17. The remanufactured housing of claim 14 wherein the body piece further has formed therein a first set of fastener bores extending through the connecting flange in an axial direction, a second set of fastener bores distributed about the first sleeve and extending in a transverse direction, and a third set of fastener bores distributed about the second sleeve and extending in the transverse direction.

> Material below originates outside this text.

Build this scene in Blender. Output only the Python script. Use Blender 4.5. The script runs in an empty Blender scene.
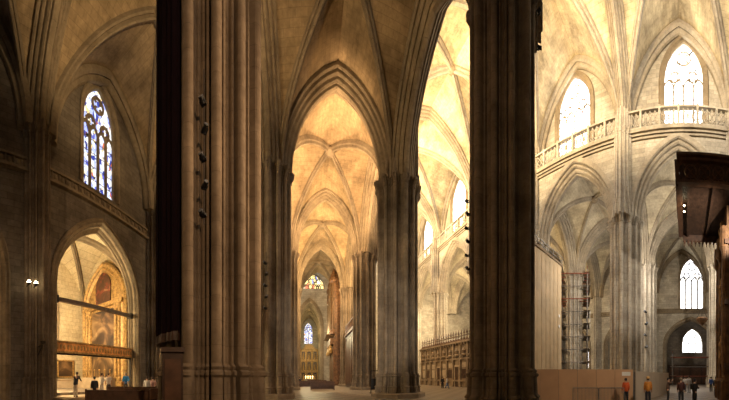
import bpy, bmesh, math, random
from math import sin, cos, pi, sqrt, atan2, radians, tan
from mathutils import Vector, Matrix
random.seed(7)
C = bpy.context.scene.collection
SC = bpy.context.scene

# ------------------------------------------------------------------ materials
def newmat(name):
    m = bpy.data.materials.new(name); m.use_nodes = True
    nt = m.node_tree
    b = nt.nodes.get('Principled BSDF')
    return m, nt, b
def N(nt, t, **kw):
    n = nt.nodes.new(t)
    for k, v in kw.items(): setattr(n, k, v)
    return n
def setin(n, **kw):
    for k, v in kw.items(): n.inputs[k.replace('_', ' ')].default_value = v
def rgba(c): return (c[0], c[1], c[2], 1.0)
def mixc(nt, blend, fac, a, b):
    n = N(nt, 'ShaderNodeMix', data_type='RGBA', blend_type=blend)
    if isinstance(fac, (int, float)): n.inputs[0].default_value = fac
    else: nt.links.new(fac, n.inputs[0])
    for i, v in ((6, a), (7, b)):
        if isinstance(v, tuple): n.inputs[i].default_value = rgba(v)
        else: nt.links.new(v, n.inputs[i])
    return n.outputs[2]
def stone(name, col, mode='wall', bw=0.95, rh=0.42, mortar=0.014, var=0.16, rough=0.9, stain=0.35, mc=0.55):
    m, nt, b = newmat(name)
    L = nt.links.new
    geo = N(nt, 'ShaderNodeNewGeometry')
    if mode == 'uv':
        uv = N(nt, 'ShaderNodeUVMap'); vec = uv.outputs[0]
    else:
        sp = N(nt, 'ShaderNodeSeparateXYZ'); L(geo.outputs['Position'], sp.inputs[0])
        sn = N(nt, 'ShaderNodeSeparateXYZ'); L(geo.outputs['True Normal'], sn.inputs[0])
        ax = N(nt, 'ShaderNodeMath', operation='ABSOLUTE'); L(sn.outputs[0], ax.inputs[0])
        ay = N(nt, 'ShaderNodeMath', operation='ABSOLUTE'); L(sn.outputs[1], ay.inputs[0])
        g = N(nt, 'ShaderNodeMath', operation='GREATER_THAN'); L(ax.outputs[0], g.inputs[0]); L(ay.outputs[0], g.inputs[1])
        mx = N(nt, 'ShaderNodeMix', data_type='FLOAT'); L(g.outputs[0], mx.inputs[0]); L(sp.outputs[0], mx.inputs[2]); L(sp.outputs[1], mx.inputs[3])
        cb = N(nt, 'ShaderNodeCombineXYZ'); L(mx.outputs[0], cb.inputs[0]); L(sp.outputs[2], cb.inputs[1])
        vec = cb.outputs[0]
    br = N(nt, 'ShaderNodeTexBrick')
    L(vec, br.inputs['Vector'])
    c1 = tuple(x*(1+var) for x in col); c2 = tuple(x*(1-var) for x in col)
    br.inputs['Color1'].default_value = rgba(c1); br.inputs['Color2'].default_value = rgba(c2)
    br.inputs['Mortar'].default_value = rgba(tuple(x*mc for x in col))
    setin(br, Scale=1.0, Mortar_Size=mortar, Mortar_Smooth=0.3, Brick_Width=bw, Row_Height=rh)
    n1 = N(nt, 'ShaderNodeTexNoise'); L(geo.outputs['Position'], n1.inputs['Vector']); setin(n1, Scale=0.35, Detail=6.0, Roughness=0.65)
    r1 = N(nt, 'ShaderNodeValToRGB'); L(n1.outputs['Fac'], r1.inputs[0])
    r1.color_ramp.elements[0].position = 0.35; r1.color_ramp.elements[1].position = 0.62
    d = 1-stain
    r1.color_ramp.elements[0].color = (d, d*0.97, d*0.93, 1); r1.color_ramp.elements[1].color = (1.05, 1.04, 1.0, 1)
    n2 = N(nt, 'ShaderNodeTexNoise'); L(geo.outputs['Position'], n2.inputs['Vector']); setin(n2, Scale=3.5, Detail=5.0, Roughness=0.7)
    r2 = N(nt, 'ShaderNodeValToRGB'); L(n2.outputs['Fac'], r2.inputs[0])
    r2.color_ramp.elements[0].position = 0.3; r2.color_ramp.elements[1].position = 0.7
    r2.color_ramp.elements[0].color = (.78, .77, .75, 1); r2.color_ramp.elements[1].color = (1.12, 1.12, 1.12, 1)
    c = mixc(nt, 'MULTIPLY', 1.0, br.outputs['Color'], r1.outputs[0])
    c = mixc(nt, 'MULTIPLY', 1.0, c, r2.outputs[0])
    L(c, b.inputs['Base Color'])
    b.inputs['Roughness'].default_value = rough
    b.inputs['Specular IOR Level'].default_value = 0.2
    bp = N(nt, 'ShaderNodeBump'); bp.inputs['Strength'].default_value = 0.35; bp.inputs['Distance'].default_value = 0.03
    ad = N(nt, 'ShaderNodeMath', operation='SUBTRACT'); L(n2.outputs['Fac'], ad.inputs[0]); L(br.outputs['Fac'], ad.inputs[1])
    L(ad.outputs[0], bp.inputs['Height']); L(bp.outputs[0], b.inputs['Normal'])
    return m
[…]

18. A remanufactured variable displacement swash plate-type hydraulic device comprising:

a body piece having formed therein a cavity extending between a first and a second body piece end, and a bearing bore located at the first body piece end and defining a longitudinal axis extending between the first and second body piece ends;

a fluid transferring mechanism including a rotatable shaft, positioned within the cavity;

a bearing positioned within the bearing bore and journaling the rotatable shaft;

the body piece further including a mounting flange located at the first body piece end, for mounting the hydraulic device, and a connecting flange located at the second body end;

a first and a second sleeve interference fitted into the body piece and defining a first and a second actuator guide bore, respectively, the first and second actuator guide bores being oriented transverse to the longitudinal axis, radially offset from the longitudinal axis, and substantially coaxial with one another;

a swash plate positioned within the cavity and contacting the fluid transferring mechanism; and

a linear swash plate actuator having a first actuator end positioned within the first actuator guide bore, and a second actuator end positioned within the second actuator guide bore, and being guided for linear movement within the first and second guide bores to adjust an angle of the swash plate so as to vary the displacement of the hydraulic device.

19. The remanufactured hydraulic device of claim 18 comprising a pump wherein the fluid transferring mechanism includes a piston and barrel assembly.

20. The remanufactured hydraulic device of claim 19 wherein the first and second sleeves are coaxial with one another within a total runout of about 0.006 millimeters.